Naquele meio dia, que a memória localiza hoje entre fins de agosto e início de setembro, o Governador fez o discurso mais emocionante da sua carreira de político. Os "inimigos", os "imperialistas" iriam bombardear o Palácio Piratini e ele convocava a todos para defender a legalidade ameaçada.


Uma das figuras mais utilizadas na literatura diz que o personagem fica com um "nó na garganta" e a "voz embargada" quando a emoção é demais. Naquele dia, eu fiquei com um "nó na garganta" e a "voz embargada" ao ouvir o Brizola pelo rádio.  Como milhares de outros, fui também para frente do Palácio Piratini para defender a justiça da nossa causa. Como esses milhares, eu também tinha muito claro na cabeça, que havia um lado certo e um lado errado. Que havia heróis e vilões.


Era o grande momento da virada da História do Brasil. Mesmo que houvesse luta, mesmo que se derramasse sangue, teria sido por uma causa justa. O país que emergisse dessa luta seria bem melhor, certamente. Era a prova por que passam todas as grandes nações, mas que o Brasil postergou.

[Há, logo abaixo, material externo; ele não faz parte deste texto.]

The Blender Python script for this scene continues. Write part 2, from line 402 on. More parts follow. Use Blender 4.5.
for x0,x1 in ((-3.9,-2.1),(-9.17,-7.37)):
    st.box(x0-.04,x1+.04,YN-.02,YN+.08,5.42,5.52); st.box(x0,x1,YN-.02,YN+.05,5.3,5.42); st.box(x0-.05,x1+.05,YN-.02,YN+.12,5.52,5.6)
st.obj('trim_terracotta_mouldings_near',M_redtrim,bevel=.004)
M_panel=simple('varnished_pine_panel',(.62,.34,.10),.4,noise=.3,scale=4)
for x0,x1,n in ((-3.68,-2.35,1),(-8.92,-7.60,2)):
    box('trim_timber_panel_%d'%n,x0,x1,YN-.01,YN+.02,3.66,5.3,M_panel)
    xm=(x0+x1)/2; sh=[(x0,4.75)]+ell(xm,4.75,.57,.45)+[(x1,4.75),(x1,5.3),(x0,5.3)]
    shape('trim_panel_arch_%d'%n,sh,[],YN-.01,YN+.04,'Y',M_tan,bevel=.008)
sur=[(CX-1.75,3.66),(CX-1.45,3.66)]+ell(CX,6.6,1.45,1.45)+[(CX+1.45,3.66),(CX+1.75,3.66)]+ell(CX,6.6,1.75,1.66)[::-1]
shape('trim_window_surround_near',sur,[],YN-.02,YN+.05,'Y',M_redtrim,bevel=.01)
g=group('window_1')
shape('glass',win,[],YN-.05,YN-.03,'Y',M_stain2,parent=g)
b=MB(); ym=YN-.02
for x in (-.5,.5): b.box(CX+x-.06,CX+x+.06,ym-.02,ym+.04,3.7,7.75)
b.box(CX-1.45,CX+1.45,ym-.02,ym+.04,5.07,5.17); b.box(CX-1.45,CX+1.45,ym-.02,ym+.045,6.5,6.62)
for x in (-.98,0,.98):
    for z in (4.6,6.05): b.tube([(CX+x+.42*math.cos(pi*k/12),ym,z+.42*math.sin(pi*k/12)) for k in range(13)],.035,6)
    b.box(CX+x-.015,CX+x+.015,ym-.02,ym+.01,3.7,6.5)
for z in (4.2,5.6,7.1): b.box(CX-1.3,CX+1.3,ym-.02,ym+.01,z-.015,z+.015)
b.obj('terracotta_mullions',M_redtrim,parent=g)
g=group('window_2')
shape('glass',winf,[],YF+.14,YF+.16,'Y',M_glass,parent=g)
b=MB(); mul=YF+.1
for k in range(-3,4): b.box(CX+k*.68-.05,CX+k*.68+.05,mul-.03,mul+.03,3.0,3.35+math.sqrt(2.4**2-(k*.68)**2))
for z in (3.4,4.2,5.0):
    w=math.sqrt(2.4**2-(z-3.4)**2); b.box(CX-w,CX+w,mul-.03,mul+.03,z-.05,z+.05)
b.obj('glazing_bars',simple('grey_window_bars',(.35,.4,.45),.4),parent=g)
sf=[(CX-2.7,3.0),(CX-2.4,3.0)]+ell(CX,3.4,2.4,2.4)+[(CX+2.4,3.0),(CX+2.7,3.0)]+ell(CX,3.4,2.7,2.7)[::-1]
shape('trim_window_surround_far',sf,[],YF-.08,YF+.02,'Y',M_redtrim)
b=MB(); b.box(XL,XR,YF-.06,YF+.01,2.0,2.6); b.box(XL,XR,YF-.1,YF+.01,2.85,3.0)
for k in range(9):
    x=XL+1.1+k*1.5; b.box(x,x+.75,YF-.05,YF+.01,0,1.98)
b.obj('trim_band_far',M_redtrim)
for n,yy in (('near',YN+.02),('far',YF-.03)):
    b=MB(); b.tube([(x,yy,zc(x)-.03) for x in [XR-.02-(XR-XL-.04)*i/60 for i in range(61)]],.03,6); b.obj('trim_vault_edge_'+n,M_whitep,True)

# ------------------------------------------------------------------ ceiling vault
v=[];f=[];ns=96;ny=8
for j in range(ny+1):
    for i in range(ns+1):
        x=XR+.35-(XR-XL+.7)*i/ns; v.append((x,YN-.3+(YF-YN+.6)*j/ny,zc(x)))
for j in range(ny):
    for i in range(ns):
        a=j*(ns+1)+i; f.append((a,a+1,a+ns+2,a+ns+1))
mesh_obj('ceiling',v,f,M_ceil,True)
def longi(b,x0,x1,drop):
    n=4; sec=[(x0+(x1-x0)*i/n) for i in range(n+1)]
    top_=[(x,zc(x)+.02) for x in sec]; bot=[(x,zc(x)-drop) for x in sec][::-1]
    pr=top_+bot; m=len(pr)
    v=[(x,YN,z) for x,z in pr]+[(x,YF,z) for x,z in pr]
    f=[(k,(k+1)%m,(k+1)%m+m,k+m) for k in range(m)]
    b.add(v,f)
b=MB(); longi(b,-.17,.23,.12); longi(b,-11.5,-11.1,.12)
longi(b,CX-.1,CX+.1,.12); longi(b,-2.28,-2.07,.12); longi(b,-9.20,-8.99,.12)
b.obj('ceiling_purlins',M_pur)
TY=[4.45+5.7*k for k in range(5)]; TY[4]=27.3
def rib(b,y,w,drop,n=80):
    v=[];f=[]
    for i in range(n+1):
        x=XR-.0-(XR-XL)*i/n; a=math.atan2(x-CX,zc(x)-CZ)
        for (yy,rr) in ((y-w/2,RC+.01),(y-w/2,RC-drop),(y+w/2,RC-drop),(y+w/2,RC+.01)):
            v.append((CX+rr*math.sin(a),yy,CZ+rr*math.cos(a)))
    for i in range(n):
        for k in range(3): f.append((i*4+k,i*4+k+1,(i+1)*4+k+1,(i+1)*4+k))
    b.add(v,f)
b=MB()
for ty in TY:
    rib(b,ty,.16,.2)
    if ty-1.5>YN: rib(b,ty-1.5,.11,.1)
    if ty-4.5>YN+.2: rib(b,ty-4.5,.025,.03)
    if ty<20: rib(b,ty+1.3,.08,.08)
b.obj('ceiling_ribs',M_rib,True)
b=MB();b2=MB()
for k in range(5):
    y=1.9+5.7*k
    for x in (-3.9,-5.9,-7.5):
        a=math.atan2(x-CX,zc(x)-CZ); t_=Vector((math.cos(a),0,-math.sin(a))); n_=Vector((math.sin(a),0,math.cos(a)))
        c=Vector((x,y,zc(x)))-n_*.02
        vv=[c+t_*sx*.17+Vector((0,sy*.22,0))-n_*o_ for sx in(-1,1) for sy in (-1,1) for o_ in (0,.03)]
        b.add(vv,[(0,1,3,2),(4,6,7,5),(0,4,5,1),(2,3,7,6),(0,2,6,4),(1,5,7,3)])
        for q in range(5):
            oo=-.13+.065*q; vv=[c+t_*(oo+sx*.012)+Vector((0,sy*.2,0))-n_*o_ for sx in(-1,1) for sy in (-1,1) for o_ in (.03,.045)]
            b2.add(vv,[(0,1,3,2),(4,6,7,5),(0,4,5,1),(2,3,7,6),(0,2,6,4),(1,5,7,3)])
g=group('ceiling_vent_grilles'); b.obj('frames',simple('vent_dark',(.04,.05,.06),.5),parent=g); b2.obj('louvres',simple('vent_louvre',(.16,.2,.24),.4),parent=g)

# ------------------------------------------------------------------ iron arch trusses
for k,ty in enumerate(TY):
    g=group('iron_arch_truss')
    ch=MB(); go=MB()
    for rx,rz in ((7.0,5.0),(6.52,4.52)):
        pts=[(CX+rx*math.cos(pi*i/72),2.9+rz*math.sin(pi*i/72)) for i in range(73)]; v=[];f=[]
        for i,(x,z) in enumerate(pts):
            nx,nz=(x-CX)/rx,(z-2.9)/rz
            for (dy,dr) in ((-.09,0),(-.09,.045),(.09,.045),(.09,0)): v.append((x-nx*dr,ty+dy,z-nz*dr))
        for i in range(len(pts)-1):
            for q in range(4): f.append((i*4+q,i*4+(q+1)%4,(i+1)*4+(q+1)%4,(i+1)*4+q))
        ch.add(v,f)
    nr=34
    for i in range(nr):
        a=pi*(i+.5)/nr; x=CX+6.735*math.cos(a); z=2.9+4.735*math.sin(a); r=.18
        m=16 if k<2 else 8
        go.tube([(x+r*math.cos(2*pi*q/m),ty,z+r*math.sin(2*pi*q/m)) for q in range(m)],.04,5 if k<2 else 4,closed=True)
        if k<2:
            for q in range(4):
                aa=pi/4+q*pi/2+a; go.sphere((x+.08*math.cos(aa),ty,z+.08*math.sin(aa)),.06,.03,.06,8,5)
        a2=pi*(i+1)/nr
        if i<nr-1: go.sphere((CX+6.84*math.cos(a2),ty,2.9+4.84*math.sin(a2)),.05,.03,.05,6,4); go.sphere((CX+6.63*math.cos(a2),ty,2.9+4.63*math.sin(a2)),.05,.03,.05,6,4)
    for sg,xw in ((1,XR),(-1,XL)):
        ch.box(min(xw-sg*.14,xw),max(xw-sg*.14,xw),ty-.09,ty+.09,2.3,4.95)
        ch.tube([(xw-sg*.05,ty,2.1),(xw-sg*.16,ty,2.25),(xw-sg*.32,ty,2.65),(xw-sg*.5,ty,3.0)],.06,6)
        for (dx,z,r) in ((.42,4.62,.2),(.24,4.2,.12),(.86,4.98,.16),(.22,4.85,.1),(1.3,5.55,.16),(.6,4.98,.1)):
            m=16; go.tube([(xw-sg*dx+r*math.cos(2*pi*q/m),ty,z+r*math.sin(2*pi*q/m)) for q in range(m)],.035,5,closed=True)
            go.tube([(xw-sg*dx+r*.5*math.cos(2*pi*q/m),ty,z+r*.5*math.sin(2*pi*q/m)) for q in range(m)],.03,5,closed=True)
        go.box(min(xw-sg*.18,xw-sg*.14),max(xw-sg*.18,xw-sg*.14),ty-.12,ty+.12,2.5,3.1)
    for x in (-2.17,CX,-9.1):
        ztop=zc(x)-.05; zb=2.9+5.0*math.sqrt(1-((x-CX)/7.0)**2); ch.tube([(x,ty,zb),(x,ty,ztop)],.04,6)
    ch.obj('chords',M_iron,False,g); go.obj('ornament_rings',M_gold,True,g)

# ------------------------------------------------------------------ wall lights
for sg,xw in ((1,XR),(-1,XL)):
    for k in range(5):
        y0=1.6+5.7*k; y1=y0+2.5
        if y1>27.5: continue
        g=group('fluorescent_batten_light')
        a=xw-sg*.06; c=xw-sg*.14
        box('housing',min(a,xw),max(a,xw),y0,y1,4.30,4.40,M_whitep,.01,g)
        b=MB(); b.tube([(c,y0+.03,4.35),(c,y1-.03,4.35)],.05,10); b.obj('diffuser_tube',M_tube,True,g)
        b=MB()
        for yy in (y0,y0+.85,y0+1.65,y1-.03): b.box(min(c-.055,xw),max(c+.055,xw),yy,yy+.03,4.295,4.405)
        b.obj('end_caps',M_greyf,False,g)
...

As grandes raposas da política, os tancredos, os mazillis, os moura andrades, saíram rápidos de suas tocas e concertaram um grande acordo entre os militares golpistas com o janguismo. Nascia um espúrio parlamentarismo. Tiraram do Brizola a bandeira da Legalidade e o neutralizaram, enfim. Em 1964 ele tentou desfraldá-la novamente, mas não havia mais clima para isso. O Movimento da Legalidade de 1961 foi nossa última utopia. Depois disso vieram os anos de chumbo da ditadura e a pálida e mesquinha democracia dos nossos dias.